Is Bush Counting on Fear to Win?





Elizabeth Bumiller, writing in the NYT (Jan. 25, 2004):

Historically, Americans have not voted out the commander in chief in the middle of war, which helps explain, Democrats say, why Mr. Bush used the grand stage of the State of the Union speech to underline the threat. ("And it is tempting to believe that the danger is behind us. That hope is understandable, comforting and false.") It is also why the president traced the two-year narrative of a war on terror and then rebutted those who questioned, as he put it, "if America is really in a war."

Historians say that Franklin D. Roosevelt would probably not have won a third term in 1940 had there not been the crisis in Europe and Hitler's invasion of France that June. "There were forces on the right who didn't like anything about the New Deal, he had not brought about economic recovery and a lot of people thought he had too much power," Mr. Kennedy said. "There's very little question he owes his third term, and his fourth as well, to the international crisis."

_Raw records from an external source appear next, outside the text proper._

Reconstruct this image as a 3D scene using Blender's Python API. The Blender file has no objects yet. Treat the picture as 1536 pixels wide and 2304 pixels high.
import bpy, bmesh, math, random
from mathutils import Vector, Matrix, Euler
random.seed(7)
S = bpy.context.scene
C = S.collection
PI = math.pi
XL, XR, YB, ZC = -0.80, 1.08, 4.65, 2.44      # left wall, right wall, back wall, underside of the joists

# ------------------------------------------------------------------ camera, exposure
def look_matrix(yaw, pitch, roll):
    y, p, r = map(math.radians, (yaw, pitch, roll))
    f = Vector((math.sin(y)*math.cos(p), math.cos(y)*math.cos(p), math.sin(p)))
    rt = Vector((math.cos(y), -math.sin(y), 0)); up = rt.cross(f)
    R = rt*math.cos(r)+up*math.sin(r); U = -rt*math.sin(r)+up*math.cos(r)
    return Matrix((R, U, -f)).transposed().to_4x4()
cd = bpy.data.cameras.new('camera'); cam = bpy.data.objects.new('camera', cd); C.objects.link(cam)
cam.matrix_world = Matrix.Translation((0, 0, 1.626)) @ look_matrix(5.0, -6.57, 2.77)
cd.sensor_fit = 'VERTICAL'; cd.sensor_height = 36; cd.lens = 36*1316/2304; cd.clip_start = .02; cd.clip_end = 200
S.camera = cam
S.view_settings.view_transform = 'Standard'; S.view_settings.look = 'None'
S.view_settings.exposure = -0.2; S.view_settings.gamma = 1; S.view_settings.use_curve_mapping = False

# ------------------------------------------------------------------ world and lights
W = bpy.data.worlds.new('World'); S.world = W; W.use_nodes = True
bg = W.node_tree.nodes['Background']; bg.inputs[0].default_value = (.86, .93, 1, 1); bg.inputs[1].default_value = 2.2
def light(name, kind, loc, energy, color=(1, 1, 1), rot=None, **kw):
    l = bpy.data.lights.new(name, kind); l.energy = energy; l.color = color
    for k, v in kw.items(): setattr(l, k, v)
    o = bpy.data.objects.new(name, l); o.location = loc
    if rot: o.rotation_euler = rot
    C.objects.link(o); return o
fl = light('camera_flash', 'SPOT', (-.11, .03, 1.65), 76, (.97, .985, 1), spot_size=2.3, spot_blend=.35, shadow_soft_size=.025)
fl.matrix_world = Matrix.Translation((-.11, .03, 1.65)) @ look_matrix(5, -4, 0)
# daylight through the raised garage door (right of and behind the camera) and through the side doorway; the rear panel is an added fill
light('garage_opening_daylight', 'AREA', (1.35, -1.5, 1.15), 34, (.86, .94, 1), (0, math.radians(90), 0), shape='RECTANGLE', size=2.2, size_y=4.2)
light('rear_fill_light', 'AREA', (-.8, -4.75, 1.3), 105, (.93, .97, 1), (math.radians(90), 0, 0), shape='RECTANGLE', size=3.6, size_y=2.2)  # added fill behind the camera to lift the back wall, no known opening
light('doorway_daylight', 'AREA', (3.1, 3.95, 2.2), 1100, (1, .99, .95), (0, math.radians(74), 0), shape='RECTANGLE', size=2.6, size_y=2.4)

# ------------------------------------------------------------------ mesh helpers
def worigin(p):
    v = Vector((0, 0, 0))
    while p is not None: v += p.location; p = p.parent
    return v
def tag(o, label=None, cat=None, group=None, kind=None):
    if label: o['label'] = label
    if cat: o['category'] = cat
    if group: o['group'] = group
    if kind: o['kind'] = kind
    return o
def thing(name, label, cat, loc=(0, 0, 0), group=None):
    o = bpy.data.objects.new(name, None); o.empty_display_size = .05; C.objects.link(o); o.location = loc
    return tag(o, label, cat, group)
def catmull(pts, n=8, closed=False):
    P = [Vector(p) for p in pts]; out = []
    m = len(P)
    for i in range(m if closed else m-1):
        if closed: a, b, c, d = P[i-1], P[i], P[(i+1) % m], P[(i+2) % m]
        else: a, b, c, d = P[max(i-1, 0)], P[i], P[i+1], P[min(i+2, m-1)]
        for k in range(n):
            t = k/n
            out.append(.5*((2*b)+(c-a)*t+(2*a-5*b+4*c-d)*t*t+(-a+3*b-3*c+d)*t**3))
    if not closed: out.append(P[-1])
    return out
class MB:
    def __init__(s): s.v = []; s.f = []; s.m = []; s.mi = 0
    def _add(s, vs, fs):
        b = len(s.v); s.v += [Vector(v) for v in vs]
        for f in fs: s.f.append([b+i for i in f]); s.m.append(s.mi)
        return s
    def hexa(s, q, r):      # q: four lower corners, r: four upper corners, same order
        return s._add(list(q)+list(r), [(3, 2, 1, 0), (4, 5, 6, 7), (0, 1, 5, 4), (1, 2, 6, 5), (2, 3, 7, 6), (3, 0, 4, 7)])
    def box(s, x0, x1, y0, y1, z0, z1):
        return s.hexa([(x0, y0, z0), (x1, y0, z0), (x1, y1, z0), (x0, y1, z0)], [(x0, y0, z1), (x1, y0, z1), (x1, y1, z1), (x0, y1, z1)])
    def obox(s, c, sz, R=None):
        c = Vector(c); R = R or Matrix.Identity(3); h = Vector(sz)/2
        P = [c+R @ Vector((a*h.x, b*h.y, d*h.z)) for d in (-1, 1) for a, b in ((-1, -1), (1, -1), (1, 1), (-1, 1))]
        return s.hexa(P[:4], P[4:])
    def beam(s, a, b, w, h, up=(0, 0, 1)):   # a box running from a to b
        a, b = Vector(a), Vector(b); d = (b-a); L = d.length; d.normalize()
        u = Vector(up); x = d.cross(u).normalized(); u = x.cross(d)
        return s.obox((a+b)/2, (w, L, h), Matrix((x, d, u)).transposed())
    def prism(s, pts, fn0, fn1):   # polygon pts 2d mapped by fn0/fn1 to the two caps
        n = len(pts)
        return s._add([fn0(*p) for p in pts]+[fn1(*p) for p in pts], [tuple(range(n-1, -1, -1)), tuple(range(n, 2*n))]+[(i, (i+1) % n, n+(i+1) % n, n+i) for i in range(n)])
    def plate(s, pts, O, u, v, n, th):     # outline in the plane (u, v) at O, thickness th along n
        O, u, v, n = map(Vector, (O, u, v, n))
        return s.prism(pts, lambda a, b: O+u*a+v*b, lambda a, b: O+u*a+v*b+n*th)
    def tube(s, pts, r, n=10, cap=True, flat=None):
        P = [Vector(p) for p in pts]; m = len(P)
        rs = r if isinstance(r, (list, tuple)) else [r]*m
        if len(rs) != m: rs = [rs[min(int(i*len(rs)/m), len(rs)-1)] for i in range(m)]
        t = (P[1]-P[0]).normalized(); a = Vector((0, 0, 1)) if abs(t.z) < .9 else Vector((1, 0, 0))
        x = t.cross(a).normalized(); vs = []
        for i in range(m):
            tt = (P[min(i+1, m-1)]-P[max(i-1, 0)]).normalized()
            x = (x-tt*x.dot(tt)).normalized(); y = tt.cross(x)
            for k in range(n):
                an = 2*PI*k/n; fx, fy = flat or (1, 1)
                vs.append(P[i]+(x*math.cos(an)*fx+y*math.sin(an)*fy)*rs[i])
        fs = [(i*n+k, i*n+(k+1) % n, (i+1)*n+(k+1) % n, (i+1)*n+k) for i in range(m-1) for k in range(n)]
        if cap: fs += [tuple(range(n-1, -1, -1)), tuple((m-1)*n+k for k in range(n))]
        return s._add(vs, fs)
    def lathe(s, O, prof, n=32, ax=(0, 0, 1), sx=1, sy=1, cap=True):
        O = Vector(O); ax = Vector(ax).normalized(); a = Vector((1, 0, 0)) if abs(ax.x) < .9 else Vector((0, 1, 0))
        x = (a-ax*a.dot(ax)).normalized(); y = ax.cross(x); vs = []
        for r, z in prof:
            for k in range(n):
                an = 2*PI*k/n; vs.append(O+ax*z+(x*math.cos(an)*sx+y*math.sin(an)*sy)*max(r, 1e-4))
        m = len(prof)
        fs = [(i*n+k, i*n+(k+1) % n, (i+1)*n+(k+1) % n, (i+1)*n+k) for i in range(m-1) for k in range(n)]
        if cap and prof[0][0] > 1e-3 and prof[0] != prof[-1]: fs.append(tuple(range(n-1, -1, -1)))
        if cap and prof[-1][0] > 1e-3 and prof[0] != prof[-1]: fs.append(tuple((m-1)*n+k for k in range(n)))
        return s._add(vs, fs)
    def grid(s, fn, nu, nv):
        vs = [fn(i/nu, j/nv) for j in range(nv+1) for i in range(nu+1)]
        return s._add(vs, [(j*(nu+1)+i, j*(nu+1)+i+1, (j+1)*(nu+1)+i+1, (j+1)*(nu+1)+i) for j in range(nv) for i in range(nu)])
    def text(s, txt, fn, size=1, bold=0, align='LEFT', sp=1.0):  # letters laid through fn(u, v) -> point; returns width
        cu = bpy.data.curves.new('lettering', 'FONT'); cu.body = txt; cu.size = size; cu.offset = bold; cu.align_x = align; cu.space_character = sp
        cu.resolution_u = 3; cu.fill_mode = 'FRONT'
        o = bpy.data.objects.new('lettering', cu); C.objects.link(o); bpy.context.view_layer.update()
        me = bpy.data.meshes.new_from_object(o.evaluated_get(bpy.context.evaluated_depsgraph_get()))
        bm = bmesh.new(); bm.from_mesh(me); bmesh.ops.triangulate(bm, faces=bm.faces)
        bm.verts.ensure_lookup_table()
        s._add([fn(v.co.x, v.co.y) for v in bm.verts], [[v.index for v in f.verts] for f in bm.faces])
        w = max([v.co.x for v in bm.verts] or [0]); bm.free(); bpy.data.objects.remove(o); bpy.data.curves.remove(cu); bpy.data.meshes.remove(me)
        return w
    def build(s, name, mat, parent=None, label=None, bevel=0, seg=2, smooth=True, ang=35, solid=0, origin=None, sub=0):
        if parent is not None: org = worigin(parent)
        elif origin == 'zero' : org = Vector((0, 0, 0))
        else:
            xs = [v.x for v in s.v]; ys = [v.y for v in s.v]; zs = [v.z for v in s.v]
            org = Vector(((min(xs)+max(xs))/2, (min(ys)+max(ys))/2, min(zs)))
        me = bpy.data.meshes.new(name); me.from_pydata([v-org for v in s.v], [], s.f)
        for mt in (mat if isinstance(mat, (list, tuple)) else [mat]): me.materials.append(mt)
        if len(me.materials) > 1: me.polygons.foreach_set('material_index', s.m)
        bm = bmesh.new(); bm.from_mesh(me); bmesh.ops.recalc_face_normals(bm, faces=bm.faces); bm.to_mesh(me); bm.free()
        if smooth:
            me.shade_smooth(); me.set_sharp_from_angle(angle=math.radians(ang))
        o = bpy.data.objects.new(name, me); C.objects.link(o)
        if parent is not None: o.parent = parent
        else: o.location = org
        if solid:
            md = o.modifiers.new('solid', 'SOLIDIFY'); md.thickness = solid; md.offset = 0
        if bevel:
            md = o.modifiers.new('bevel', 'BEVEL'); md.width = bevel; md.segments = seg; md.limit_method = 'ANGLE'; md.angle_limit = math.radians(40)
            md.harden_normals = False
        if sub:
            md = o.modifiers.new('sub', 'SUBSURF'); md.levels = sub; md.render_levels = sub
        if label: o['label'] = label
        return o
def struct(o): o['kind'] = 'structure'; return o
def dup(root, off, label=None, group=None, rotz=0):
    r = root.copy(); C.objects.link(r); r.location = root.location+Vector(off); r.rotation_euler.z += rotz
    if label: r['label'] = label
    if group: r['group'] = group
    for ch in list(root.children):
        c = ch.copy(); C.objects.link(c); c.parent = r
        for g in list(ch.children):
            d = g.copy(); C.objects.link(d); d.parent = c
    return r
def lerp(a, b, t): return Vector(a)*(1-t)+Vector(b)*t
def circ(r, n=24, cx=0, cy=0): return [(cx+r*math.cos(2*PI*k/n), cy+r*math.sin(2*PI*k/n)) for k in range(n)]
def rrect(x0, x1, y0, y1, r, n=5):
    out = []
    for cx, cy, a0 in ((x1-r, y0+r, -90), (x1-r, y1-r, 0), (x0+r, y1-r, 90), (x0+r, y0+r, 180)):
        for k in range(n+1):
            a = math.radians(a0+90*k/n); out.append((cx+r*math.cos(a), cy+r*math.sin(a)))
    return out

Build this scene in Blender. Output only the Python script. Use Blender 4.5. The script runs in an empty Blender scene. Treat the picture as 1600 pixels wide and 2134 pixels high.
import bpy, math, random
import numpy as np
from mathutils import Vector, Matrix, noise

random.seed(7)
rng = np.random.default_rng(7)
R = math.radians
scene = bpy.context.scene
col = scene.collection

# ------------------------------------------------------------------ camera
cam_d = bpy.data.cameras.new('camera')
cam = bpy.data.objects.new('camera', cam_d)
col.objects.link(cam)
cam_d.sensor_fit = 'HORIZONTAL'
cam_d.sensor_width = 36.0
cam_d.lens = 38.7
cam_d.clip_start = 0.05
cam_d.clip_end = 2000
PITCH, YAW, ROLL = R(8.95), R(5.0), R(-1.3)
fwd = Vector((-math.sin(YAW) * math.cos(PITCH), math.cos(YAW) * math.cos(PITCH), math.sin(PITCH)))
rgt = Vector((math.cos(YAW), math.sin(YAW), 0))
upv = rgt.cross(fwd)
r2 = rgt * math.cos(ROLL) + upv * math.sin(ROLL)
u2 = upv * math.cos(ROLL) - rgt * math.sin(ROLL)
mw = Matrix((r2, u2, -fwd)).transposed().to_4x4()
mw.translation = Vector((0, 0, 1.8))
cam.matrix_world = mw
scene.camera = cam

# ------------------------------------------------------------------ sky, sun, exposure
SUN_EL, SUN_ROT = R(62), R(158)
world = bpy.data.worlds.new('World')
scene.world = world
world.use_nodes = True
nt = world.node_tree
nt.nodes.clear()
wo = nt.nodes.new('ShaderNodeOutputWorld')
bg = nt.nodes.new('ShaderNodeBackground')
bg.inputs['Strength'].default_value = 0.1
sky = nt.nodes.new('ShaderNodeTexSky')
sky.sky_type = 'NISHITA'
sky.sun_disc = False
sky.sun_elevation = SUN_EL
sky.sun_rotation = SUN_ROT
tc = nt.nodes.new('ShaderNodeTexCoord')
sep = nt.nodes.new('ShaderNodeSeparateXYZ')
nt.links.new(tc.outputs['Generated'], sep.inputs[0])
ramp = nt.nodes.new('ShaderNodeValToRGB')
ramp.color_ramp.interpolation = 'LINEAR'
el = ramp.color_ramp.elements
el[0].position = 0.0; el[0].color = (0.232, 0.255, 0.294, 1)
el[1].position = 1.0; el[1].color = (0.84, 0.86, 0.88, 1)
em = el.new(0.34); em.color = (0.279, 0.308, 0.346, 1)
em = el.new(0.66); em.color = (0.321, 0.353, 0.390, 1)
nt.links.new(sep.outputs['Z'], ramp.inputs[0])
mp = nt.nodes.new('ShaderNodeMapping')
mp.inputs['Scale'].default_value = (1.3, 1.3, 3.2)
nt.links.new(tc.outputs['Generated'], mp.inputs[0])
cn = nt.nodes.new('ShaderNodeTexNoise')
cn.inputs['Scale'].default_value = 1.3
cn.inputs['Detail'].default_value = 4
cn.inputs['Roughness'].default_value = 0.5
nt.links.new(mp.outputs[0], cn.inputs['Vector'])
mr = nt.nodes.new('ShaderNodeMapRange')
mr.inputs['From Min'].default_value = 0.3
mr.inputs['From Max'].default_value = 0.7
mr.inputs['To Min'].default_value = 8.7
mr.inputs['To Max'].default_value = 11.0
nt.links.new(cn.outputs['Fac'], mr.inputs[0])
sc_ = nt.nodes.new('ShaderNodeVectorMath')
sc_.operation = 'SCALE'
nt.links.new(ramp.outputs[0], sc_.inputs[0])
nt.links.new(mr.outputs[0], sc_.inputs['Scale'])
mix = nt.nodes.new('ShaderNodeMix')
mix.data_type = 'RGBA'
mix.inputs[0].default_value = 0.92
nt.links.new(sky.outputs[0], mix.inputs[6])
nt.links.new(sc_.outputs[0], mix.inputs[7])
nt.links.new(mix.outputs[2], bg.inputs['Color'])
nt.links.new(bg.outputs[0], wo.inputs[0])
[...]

Similarly, in the Civil War election of 1864, Abraham Lincoln survived a challenge by George B. McClellan, the Democratic nominee and the general Lincoln had fired the year before. But it might have been otherwise had not General Sherman captured Atlanta two months before the election, turning Lincoln's fortunes around after a summer of devastating casualties. "Lincoln was elected on a tide of military success," said James M. McPherson, the Civil War historian. "But Lincoln and everybody else acknowledged that if the election had been held in August, it would have gone the other way."

Of course, unpopular wars have driven some presidents from office, like Lyndon B. Johnson, who chose not to run for re-election in 1968 because of his vulnerabilities over Vietnam. Harry S. Truman was so unpopular in 1952 because of the stalemate in Korea that he might not have won his party's nomination.

It is no surprise that the biggest fear of the current White House, short of another terrorist attack, is that Iraq will implode before the election. Barring that, political analysts say Mr. Bush is wise to wield his most powerful advantage against the opposition. In a New York Times/CBS News poll conducted just before the State of the Union, 68 percent, including majorities of both Democrats and independents, gave Mr. Bush high marks for the campaign against terrorism.